■ **Exercise**
In the listing below, locate the lines that hold "More" and copy them.

■ **Entries supplied**
+---+
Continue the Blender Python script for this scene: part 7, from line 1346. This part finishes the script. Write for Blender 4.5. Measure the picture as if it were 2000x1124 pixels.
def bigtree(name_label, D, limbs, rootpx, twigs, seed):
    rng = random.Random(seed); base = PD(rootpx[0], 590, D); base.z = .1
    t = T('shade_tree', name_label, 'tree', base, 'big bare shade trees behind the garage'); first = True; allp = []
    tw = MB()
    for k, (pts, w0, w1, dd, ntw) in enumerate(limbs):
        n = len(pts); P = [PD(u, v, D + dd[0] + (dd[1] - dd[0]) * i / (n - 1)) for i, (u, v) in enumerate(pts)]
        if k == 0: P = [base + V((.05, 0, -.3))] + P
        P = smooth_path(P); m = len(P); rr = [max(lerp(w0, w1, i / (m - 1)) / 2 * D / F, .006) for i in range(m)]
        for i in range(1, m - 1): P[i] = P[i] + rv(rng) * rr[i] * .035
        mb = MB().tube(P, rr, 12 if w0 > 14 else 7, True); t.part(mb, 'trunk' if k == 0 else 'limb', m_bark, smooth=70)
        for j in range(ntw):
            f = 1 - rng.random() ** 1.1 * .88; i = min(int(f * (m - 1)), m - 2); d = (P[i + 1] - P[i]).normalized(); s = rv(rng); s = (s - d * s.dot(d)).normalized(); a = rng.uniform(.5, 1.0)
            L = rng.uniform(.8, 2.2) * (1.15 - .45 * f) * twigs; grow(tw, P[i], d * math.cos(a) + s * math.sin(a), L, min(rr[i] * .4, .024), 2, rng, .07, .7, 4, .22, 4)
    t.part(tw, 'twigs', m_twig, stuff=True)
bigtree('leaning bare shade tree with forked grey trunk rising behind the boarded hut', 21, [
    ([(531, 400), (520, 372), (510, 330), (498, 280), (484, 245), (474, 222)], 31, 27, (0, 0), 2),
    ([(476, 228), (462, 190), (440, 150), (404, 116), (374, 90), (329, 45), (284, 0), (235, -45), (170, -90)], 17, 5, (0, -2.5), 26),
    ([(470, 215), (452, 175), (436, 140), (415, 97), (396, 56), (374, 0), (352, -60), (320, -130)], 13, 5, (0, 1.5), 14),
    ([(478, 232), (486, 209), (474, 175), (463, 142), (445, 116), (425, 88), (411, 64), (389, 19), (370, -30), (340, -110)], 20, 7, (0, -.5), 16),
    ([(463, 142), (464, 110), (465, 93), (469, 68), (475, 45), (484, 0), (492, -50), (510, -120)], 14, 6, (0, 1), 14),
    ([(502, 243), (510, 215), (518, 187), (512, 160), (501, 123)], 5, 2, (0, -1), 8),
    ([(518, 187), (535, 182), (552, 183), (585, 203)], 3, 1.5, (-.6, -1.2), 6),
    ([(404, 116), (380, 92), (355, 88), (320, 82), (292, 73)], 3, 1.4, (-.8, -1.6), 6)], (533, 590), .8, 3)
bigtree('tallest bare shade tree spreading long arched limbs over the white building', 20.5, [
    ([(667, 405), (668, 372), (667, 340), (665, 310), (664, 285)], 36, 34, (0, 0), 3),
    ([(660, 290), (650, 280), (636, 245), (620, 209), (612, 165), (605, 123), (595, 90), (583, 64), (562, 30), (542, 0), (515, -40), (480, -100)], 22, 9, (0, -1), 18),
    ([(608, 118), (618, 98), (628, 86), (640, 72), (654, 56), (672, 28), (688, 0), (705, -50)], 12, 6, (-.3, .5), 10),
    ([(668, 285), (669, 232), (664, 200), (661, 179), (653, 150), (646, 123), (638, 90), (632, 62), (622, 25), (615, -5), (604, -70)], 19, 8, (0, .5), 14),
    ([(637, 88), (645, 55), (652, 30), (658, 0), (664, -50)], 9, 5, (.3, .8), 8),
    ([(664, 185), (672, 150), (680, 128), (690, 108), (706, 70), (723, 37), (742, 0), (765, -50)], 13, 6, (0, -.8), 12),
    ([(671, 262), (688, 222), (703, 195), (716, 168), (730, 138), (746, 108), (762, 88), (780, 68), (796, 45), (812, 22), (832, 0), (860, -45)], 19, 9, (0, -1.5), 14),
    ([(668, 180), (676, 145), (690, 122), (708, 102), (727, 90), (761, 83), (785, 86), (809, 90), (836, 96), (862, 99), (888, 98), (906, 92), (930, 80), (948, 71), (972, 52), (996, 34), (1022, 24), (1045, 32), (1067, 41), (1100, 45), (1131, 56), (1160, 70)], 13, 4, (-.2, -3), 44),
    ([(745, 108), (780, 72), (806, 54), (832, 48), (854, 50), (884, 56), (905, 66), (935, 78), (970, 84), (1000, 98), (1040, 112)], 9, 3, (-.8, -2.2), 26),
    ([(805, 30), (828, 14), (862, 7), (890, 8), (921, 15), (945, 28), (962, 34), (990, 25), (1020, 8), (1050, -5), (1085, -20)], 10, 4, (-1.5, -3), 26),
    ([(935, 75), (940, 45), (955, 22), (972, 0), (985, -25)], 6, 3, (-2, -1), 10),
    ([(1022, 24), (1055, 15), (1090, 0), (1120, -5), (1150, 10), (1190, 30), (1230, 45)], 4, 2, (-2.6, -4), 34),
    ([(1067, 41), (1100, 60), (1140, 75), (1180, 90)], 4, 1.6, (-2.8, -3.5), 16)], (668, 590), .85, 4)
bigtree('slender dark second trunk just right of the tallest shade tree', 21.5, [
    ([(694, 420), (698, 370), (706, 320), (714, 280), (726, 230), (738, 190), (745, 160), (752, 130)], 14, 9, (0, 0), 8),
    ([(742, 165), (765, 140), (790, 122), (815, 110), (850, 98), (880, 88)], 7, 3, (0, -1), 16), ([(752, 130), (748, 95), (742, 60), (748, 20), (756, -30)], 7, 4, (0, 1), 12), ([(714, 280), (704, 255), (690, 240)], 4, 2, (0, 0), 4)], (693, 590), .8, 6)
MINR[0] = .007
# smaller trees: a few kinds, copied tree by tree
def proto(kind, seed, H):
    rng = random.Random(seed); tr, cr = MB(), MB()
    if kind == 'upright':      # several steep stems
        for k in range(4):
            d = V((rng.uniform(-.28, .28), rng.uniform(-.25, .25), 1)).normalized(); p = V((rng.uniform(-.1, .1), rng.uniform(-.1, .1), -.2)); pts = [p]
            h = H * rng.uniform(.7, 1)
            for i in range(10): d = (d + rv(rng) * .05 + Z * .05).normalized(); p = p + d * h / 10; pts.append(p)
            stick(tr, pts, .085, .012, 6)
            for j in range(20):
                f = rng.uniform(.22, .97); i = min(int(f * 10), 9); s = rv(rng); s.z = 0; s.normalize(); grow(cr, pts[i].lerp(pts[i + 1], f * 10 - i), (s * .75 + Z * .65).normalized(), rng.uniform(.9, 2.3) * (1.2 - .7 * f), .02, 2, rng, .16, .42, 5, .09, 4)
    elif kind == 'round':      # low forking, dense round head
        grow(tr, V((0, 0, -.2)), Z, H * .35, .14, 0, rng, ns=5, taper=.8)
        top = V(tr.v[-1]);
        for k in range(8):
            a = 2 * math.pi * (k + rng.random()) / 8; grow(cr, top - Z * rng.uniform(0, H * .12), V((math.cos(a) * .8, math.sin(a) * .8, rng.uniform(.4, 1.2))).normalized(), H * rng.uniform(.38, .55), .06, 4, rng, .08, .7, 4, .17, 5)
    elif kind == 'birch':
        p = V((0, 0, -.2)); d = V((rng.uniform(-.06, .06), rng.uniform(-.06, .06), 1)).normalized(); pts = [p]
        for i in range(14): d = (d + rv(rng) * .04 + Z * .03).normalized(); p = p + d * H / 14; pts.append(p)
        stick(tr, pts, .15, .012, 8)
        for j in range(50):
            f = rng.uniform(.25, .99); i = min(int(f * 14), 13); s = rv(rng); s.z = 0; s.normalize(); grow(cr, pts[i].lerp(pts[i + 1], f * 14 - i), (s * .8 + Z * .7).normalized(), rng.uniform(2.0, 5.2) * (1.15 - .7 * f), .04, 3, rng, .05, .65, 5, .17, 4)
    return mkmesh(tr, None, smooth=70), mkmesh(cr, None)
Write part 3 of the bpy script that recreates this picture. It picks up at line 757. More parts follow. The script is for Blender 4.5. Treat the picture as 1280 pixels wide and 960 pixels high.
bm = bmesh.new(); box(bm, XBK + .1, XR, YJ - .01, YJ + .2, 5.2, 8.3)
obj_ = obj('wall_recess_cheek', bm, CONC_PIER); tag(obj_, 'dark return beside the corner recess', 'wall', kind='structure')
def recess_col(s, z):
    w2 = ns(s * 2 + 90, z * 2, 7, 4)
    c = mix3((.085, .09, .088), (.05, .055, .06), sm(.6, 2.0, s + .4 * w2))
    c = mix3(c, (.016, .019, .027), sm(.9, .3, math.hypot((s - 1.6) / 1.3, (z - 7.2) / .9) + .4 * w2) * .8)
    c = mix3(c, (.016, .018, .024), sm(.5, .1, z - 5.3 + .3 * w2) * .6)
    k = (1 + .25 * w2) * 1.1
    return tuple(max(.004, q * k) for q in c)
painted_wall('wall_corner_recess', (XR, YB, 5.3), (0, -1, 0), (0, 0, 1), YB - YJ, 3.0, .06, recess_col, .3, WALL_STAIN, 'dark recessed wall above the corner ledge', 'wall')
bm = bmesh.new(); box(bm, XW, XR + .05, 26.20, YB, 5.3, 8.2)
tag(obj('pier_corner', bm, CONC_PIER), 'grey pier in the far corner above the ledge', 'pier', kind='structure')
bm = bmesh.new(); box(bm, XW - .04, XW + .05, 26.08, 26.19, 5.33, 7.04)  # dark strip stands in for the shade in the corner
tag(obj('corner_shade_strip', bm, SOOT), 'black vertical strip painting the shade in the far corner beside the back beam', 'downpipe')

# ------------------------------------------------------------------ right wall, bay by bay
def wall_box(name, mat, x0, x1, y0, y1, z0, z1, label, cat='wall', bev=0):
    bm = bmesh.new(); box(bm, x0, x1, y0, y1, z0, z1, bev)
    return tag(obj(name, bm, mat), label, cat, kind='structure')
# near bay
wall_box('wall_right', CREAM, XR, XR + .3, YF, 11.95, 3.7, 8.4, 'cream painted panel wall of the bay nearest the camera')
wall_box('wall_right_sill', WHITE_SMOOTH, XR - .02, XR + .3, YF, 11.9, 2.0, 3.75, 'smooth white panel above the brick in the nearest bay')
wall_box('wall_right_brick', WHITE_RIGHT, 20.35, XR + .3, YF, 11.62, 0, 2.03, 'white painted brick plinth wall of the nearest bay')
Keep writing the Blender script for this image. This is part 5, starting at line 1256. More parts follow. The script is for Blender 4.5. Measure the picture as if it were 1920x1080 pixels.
+---+
■ **Written solution**
Write part 3 of the bpy script that recreates this picture. It picks up at line 757. More parts follow. The script is for Blender 4.5. Treat the picture as 1280 pixels wide and 960 pixels high.
Keep writing the Blender script for this image. This is part 5, starting at line 1256. More parts follow. The script is for Blender 4.5. Measure the picture as if it were 1920x1080 pixels.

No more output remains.